Vous n’arrêtez jamais. Comment parvenez-vous à être maîtresse de votre temps ?
Récemment, j’ai appris à gérer mon planning différemment : je fais beaucoup moins, pour beaucoup plus de résultats. J’ai décidé de vivre librement.
Ce nouveau rapport au temps joue-t-il sur vos prises de décisions ?
Je forme mes équipes à ce que j’appelle « l’armoire de vie ». On se pose devant une table, on y déverse tout ce qu’il y a de notre vie aujourd’hui – avec une poubelle à nos pieds pour tout ce qui est toxique.

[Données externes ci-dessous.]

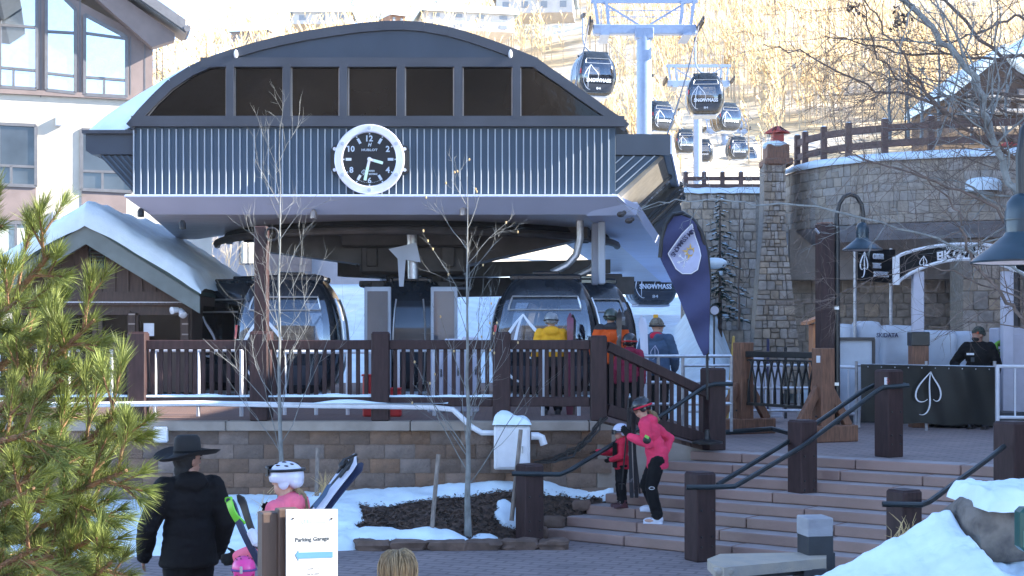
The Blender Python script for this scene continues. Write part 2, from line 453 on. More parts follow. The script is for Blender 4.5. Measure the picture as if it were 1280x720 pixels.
# snow lying on the bank: one irregular sheet with its own thickness
def pxy(x, y, z): return 640 + F * x / y, HZ - F * (z - CH) / y
def bl(p, c, rx, ry):                                     # soft elliptical bare patch
    return 1 - ((p[0] - c[0]) / rx) ** 2 - ((p[1] - c[1]) / ry) ** 2
def snow_amt(x, y):
    t = (y - edge(x)) / (20.1 - edge(x))
    n = noise.noise(Vector((x * 2.1, y * 2.6, 3))) * .42 + noise.noise(Vector((x * 6, y * 7, 8))) * .22
    a = .55 if x < -2.15 else .55 - (x + 2.15) * 3.5           # full cover on the west side
    band = (t - lerp(.70, .97, max(0, min(1, (x + 2) / 2.6)))) * 5     # along the foot of the wall
    low = 1.0 - abs(t - .14) * 9 - max(0, x + .75) * 3           # low strip by the plaza
    pat = max(.65 - math.hypot((x + .35) * 2.2, (t - .18) * 3.2) * 1.4, .6 - math.hypot((x - .1) * 1.5, (t - .62) * 4) * 1.3,
              .62 - math.hypot((x - .72) * 2.4, (t - .42) * 3.5) * 1.4)
    return max(a, band, low, pat) + n
def snow_bank(u, v):
    x = lerp(-13, XR - .05, u); e = edge(x); y = lerp(e - .1, 20.16, v)
    s = snow_amt(x, y); th = .075 * min(1, max(0, s) ** .55 * 1.2) + .035 * noise.noise(Vector((x * 3.3, y * 3.3, 1))) * (s > 0) + .012 * noise.noise(Vector((x * 13, y * 13, 1)))
    return (x, y, bank(x, y) + (th if s > 0 else -.05) - .17 * max(0, 1 - v / .06))
b = MB().grid(snow_bank, 420, 60, keep=lambda u, v: snow_amt(lerp(-13, XR - .05, u), lerp(edge(lerp(-13, XR - .05, u)) - .1, 20.16, v)) > -.22)
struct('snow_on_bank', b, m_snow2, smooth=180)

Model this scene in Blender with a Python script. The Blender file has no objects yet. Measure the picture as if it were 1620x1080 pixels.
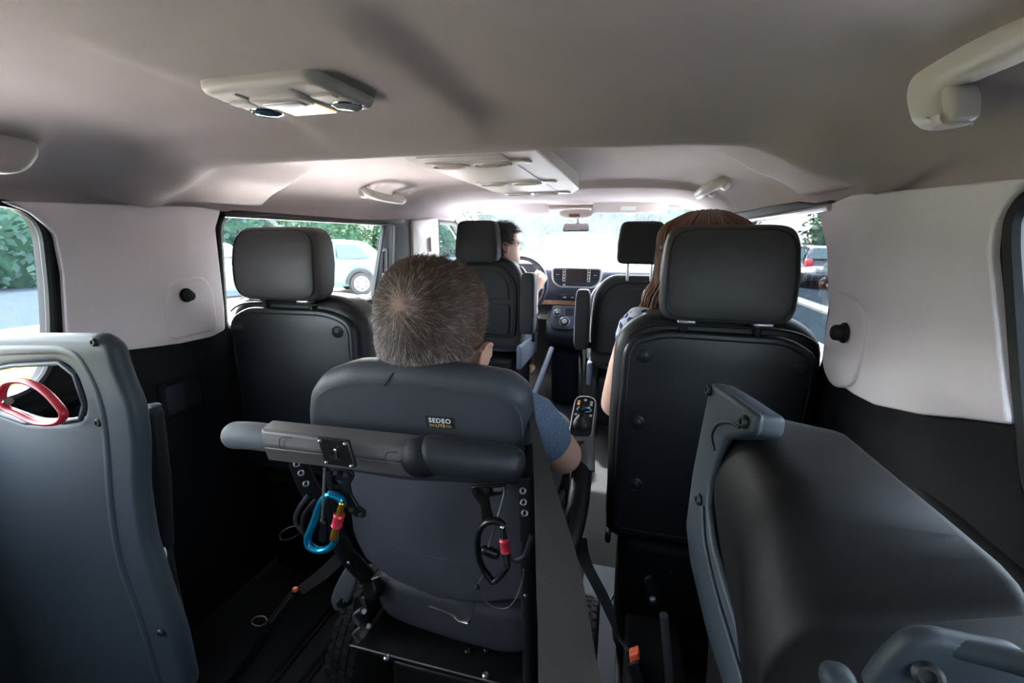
import bpy, bmesh, math, random
from math import sin, cos, pi, radians, sqrt
from mathutils import Vector, Matrix, noise
from mathutils.geometry import tessellate_polygon
random.seed(7)
V = Vector
SC = bpy.context.scene
COL = SC.collection

# ------------------------------------------------------------------ camera
FPX = 707.0
CAM = V((0.376, 0.0, 1.10))
YAW, PITCH, ROLL = radians(14.59), radians(12.74), radians(0.24)
_F = V((-sin(YAW)*cos(PITCH), cos(YAW)*cos(PITCH), -sin(PITCH)))
_R0 = V((cos(YAW), sin(YAW), 0)); _U0 = _R0.cross(_F)
_R = _R0*cos(ROLL) + _U0*sin(ROLL); _U = -_R0*sin(ROLL) + _U0*cos(ROLL)
cd = bpy.data.cameras.new('camera'); cd.sensor_width = 36; cd.lens = FPX/1620*36
cd.clip_start = 0.02; cd.clip_end = 400
cam = bpy.data.objects.new('camera', cd); COL.objects.link(cam)
cam.matrix_world = Matrix.Translation(CAM) @ Matrix((_R, _U, -_F)).transposed().to_4x4()
SC.camera = cam
cd.dof.use_dof = False

# ------------------------------------------------------------------ light
SUN_AZ, SUN_EL = radians(-28), radians(47)      # from ahead and a little to the left
W = bpy.data.worlds.new('sky'); SC.world = W; W.use_nodes = True
nt = W.node_tree; nt.nodes.clear()
wo = nt.nodes.new('ShaderNodeOutputWorld'); bg = nt.nodes.new('ShaderNodeBackground')
sky = nt.nodes.new('ShaderNodeTexSky'); sky.sky_type = 'NISHITA'; sky.sun_disc = False
sky.sun_elevation = SUN_EL; sky.sun_rotation = SUN_AZ; sky.dust_density = 4.0; sky.air_density = 1.0; sky.ozone_density = 1.0
hs = nt.nodes.new('ShaderNodeHueSaturation'); hs.inputs['Saturation'].default_value = 0.35
nt.links.new(sky.outputs[0], hs.inputs['Color']); nt.links.new(hs.outputs[0], bg.inputs[0])
bg.inputs[1].default_value = 1.15
nt.links.new(bg.outputs[0], wo.inputs[0])
sd = bpy.data.lights.new('sun', 'SUN'); sd.energy = 8.0; sd.angle = radians(1.0); sd.color = (1, .95, .88)
so = bpy.data.objects.new('sun', sd); COL.objects.link(so)
so.rotation_euler = V((sin(SUN_AZ)*cos(SUN_EL), cos(SUN_AZ)*cos(SUN_EL), sin(SUN_EL))).to_track_quat('Z', 'Y').to_euler()
SC.view_settings.view_transform = 'Standard'; SC.view_settings.look = 'None'
SC.view_settings.gamma = 1; SC.view_settings.use_curve_mapping = False
SC.view_settings.exposure = 2.65

# ------------------------------------------------------------------ helpers
def _ray(x, y): return _F*FPX + _R*(x-810) + _U*(540-y)
def PY(x, y, v): d = _ray(x, y); return CAM + d*(v/d.y)
def PX(x, y, v): d = _ray(x, y); return CAM + d*((v-CAM.x)/d.x)
def PZ(x, y, v): d = _ray(x, y); return CAM + d*((v-CAM.z)/d.z)

def sm(a, b, x):
    t = min(1, max(0, (x-a)/(b-a))); return t*t*(3-2*t)
def lerp(a, b, t): return a+(b-a)*t

def join(*vfs):
    vs, fs = [], []
    for v, f in vfs:
        o = len(vs); vs += [V(p) for p in v]; fs += [tuple(i+o for i in q) for q in f]
    return vs, fs
def xf(M, vf): return [M @ V(p) for p in vf[0]], vf[1]
def warp(fn, vf): return [V(fn(V(p))) for p in vf[0]], vf[1]
def T(*p): return Matrix.Translation(V(p) if len(p) == 3 else p[0])
def RX(a): return Matrix.Rotation(radians(a), 4, 'X')
def RY(a): return Matrix.Rotation(radians(a), 4, 'Y')
def RZ(a): return Matrix.Rotation(radians(a), 4, 'Z')
def basis(o, u, v):
    u = V(u).normalized(); n = u.cross(V(v)).normalized(); w = n.cross(u)
    M = Matrix((u, w, n)).transposed().to_4x4(); M.translation = V(o); return M
def look(o, n, up=(0, 0, 1)):
    n = V(n).normalized(); u = V(up).cross(n).normalized(); return basis(o, u, n.cross(u))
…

Ce qui est précieux, on le met dans les tiroirs en haut, ce qui en vaut moins la peine, c’est en bas.
Et ce que vous rangez tout en haut ?
Ce qui compte vraiment : mes enfants, des projets professionnels excitants… Dans une journée, en dehors du sommeil, il reste 16 heures : même si on prend 5 heures de boulot à fond, c’est bien mieux que 11 heures à moitié ! Depuis que j’ai adopté ce mode de vie, je n’ai jamais été aussi heureuse.
Moralité ?
Il faut protéger son temps, ça nous aide à prendre les bonnes décisions.
On vous voit beaucoup à la télé. Vous avez commencé Secrets de conso au mois de mars…
Ça se passe très bien. Je trouve intéressant de parler de conso à l’heure où les gens ne savent plus ce qu’ils achètent.
Vous souhaitez internationaliser votre marque. Comment ça avance ?
Bien ! Mes produits sont aujourd’hui en France, en Suisse, au Sénégal, en Côte d’Ivoire… On reçoit des commandes de Corée, d’Australie… On veut voir tout le monde ensemble sans jugement –, c’est la planète dans laquelle je veux vivre.